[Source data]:
──────────────────────────────

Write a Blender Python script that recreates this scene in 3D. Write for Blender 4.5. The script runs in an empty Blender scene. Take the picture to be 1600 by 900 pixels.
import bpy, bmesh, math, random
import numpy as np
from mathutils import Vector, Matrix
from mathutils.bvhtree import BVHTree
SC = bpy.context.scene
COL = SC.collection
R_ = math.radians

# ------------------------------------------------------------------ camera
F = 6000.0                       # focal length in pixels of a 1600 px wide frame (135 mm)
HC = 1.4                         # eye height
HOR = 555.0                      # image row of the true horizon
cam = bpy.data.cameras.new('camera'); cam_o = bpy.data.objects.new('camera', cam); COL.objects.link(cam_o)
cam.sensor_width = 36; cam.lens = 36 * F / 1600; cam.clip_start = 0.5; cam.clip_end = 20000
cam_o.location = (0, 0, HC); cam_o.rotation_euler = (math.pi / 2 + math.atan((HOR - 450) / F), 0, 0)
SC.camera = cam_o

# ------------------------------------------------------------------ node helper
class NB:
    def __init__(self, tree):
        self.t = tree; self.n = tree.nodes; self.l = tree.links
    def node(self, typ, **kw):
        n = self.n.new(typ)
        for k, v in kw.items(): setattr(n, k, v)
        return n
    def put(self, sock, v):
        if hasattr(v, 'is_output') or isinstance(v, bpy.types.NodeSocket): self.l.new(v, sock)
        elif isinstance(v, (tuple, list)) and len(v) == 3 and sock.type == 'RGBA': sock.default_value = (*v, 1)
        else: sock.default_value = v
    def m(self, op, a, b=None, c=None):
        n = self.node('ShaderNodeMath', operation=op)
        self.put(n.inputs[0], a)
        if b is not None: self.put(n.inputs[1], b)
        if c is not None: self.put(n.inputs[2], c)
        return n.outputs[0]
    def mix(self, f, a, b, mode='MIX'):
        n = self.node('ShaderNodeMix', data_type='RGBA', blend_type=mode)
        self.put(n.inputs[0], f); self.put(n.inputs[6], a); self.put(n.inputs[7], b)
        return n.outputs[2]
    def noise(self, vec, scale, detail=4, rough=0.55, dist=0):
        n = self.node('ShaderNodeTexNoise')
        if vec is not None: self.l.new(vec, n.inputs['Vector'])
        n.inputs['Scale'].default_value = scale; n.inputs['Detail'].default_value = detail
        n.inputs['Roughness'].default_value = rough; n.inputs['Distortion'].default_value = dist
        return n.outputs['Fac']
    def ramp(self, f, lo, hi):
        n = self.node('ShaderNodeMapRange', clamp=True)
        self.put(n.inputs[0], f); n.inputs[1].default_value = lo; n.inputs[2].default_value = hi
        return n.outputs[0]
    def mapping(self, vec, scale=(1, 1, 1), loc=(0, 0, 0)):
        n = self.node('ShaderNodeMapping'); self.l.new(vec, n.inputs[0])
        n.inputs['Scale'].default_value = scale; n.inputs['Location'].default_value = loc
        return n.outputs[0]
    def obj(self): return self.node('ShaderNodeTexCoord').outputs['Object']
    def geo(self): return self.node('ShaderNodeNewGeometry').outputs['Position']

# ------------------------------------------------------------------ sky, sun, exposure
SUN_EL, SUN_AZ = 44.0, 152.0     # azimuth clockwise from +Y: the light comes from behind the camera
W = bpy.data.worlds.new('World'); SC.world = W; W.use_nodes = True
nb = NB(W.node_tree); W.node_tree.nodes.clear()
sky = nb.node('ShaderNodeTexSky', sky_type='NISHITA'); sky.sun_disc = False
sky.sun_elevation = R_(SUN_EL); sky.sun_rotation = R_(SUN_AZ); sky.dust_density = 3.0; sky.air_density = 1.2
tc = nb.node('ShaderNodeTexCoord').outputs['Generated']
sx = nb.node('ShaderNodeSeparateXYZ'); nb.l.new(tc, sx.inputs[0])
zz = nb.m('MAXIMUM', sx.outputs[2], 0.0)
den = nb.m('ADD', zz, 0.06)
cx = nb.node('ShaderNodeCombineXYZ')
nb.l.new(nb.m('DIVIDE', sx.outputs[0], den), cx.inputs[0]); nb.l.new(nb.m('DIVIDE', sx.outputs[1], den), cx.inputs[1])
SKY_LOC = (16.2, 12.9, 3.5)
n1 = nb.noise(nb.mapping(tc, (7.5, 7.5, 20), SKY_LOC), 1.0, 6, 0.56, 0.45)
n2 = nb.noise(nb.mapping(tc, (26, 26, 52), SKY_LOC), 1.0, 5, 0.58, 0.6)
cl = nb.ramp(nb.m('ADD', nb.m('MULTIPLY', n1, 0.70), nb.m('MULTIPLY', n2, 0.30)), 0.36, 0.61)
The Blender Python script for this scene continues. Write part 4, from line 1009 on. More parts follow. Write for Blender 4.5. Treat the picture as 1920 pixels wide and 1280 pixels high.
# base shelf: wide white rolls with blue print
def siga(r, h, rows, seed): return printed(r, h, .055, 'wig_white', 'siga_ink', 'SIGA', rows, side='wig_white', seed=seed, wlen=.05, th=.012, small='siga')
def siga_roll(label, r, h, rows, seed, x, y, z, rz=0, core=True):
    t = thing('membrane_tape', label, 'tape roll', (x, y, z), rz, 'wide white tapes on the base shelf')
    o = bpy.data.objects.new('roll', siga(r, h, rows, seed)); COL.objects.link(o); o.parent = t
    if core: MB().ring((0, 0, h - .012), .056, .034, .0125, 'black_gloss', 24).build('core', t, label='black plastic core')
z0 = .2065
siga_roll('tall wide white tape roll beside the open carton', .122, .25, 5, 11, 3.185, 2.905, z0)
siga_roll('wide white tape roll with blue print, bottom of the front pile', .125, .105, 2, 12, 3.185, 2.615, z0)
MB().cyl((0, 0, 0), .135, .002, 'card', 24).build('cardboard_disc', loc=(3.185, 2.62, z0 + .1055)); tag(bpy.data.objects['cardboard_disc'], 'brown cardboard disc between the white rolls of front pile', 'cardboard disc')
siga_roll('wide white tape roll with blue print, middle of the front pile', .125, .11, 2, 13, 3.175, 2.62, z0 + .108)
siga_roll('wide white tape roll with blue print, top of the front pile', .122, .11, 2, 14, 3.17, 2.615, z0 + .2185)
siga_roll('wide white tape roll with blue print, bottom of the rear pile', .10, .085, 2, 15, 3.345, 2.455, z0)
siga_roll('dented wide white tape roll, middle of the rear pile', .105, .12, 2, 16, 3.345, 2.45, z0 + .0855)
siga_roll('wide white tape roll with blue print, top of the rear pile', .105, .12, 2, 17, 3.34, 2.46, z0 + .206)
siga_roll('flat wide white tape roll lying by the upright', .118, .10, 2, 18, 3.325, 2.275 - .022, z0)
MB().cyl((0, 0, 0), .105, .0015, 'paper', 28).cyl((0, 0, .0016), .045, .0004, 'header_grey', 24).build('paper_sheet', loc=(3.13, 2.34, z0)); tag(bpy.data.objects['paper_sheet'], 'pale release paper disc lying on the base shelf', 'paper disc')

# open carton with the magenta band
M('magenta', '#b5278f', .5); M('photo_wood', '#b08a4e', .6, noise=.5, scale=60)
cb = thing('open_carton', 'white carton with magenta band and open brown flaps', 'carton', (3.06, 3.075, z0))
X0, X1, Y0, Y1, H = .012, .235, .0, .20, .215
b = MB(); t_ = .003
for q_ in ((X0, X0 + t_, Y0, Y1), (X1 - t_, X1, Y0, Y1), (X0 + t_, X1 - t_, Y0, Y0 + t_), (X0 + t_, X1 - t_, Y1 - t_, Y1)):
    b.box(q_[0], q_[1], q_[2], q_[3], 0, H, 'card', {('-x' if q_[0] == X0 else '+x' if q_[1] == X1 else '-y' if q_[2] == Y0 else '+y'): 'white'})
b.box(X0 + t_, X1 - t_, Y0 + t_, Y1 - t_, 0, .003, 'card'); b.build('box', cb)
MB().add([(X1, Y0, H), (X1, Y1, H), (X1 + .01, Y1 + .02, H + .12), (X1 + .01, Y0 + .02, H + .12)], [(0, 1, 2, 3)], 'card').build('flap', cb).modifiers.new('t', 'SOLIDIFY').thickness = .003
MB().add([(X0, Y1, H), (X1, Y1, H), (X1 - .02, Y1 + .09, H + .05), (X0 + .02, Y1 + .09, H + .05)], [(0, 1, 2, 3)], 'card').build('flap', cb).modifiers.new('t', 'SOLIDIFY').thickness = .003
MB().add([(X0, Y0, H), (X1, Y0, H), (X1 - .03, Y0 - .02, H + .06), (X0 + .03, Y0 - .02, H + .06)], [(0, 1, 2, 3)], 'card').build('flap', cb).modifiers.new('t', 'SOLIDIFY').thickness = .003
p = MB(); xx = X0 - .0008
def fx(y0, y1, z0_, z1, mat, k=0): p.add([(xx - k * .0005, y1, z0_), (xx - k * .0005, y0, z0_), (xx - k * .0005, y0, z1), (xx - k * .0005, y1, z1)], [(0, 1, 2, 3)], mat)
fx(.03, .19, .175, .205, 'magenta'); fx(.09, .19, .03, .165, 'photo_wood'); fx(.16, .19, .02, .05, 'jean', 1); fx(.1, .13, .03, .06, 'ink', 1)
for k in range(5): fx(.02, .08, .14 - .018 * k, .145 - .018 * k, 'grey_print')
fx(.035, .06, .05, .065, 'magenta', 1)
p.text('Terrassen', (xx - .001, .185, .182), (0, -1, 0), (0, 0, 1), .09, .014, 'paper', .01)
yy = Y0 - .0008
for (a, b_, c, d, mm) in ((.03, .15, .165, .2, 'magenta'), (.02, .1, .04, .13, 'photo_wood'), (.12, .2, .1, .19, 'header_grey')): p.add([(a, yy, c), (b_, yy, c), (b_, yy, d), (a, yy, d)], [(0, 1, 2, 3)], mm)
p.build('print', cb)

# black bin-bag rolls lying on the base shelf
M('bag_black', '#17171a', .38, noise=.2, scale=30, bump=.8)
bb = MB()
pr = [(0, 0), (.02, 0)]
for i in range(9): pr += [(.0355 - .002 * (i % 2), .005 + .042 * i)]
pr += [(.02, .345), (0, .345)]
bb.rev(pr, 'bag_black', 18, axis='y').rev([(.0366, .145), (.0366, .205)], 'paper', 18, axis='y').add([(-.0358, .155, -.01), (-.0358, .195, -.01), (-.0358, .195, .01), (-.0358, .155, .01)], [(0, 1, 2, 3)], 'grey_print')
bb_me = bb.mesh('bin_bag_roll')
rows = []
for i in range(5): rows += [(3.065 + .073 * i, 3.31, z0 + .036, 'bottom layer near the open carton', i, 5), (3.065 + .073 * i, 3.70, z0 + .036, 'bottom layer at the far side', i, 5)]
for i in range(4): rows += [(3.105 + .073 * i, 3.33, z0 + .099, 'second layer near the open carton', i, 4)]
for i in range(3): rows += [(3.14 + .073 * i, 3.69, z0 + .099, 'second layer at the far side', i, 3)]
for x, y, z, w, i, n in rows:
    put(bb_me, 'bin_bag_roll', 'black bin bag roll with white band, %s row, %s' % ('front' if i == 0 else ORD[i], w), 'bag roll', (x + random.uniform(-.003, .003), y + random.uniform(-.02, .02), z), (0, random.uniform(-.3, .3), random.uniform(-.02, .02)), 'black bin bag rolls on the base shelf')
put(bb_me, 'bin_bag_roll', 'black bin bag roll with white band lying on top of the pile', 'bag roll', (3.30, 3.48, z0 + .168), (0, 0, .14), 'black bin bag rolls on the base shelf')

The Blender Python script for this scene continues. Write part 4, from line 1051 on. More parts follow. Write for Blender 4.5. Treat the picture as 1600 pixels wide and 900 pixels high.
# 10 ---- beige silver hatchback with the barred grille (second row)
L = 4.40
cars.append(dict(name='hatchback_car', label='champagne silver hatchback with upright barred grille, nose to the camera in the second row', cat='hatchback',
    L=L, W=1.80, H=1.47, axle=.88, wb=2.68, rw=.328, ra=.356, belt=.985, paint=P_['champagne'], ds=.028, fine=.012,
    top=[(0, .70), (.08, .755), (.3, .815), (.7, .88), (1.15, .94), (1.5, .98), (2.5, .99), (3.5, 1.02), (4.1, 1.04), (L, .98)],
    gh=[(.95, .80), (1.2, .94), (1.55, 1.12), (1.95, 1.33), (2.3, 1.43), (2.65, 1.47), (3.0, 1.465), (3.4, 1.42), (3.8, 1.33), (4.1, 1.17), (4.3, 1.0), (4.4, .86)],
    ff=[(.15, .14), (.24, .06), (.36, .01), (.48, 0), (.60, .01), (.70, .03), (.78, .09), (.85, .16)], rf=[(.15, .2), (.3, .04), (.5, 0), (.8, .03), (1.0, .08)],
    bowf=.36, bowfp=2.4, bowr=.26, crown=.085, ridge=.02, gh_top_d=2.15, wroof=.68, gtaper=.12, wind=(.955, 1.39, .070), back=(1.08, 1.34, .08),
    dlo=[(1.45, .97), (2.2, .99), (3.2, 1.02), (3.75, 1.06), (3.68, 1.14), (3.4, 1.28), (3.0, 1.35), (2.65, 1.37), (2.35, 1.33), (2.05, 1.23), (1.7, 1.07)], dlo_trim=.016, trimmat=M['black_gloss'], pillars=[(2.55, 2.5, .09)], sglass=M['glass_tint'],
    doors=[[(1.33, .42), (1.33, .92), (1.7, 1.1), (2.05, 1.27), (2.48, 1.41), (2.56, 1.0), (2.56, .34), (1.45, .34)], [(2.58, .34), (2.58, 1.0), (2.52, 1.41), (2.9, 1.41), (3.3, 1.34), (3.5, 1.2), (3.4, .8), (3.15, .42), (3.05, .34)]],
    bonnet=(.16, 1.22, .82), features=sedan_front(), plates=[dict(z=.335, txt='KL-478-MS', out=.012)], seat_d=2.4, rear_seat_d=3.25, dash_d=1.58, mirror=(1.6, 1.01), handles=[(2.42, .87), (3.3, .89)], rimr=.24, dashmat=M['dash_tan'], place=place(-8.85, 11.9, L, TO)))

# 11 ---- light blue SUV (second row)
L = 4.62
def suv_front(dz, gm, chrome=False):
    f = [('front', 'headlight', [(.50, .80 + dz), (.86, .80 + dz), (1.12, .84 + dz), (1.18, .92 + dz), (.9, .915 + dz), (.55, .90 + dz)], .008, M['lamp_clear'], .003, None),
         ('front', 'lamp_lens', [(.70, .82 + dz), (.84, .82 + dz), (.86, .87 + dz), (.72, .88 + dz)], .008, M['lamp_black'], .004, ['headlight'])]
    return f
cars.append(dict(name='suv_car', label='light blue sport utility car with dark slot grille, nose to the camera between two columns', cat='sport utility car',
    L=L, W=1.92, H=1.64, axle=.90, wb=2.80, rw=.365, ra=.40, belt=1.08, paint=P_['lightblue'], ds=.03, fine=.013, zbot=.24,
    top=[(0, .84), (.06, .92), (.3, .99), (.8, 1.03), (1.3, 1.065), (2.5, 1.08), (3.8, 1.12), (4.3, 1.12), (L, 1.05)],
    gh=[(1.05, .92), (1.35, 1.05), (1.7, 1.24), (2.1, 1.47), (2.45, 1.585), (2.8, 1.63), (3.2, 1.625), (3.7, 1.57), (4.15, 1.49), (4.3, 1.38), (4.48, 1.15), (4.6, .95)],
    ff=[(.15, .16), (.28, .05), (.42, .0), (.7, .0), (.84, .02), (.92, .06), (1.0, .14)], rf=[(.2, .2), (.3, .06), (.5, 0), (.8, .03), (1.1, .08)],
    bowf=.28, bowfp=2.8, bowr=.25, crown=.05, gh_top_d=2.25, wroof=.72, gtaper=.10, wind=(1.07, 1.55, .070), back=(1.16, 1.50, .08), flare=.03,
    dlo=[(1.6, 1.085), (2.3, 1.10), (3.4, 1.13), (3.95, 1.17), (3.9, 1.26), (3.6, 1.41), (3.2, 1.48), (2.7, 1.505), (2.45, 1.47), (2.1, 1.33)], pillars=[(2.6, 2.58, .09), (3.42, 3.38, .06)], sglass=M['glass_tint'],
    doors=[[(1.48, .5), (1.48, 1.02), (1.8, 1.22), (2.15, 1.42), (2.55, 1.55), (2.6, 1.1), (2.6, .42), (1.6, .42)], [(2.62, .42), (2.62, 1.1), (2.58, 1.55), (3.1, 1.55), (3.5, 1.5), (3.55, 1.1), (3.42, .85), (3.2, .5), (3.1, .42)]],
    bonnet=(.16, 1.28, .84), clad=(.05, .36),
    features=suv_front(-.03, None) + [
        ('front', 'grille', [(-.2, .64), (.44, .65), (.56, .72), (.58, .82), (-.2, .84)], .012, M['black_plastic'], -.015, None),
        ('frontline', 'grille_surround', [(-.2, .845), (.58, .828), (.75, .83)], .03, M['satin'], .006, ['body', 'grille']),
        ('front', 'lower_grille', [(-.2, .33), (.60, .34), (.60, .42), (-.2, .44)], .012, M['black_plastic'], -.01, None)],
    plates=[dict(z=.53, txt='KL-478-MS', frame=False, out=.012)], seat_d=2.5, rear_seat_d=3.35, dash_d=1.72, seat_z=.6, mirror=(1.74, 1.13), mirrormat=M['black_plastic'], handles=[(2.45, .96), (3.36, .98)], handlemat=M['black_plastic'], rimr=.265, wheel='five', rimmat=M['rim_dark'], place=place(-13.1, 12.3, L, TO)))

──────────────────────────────

[The task]:
What is needed is an exact copy of the lines from the start of the listing through the line where "R_ = math.radians" sits, please, both end lines included and nothing more.

[Exercise result]:
Write a Blender Python script that recreates this scene in 3D. Write for Blender 4.5. The script runs in an empty Blender scene. Take the picture to be 1600 by 900 pixels.
import bpy, bmesh, math, random
import numpy as np
from mathutils import Vector, Matrix
from mathutils.bvhtree import BVHTree
SC = bpy.context.scene
COL = SC.collection
R_ = math.radians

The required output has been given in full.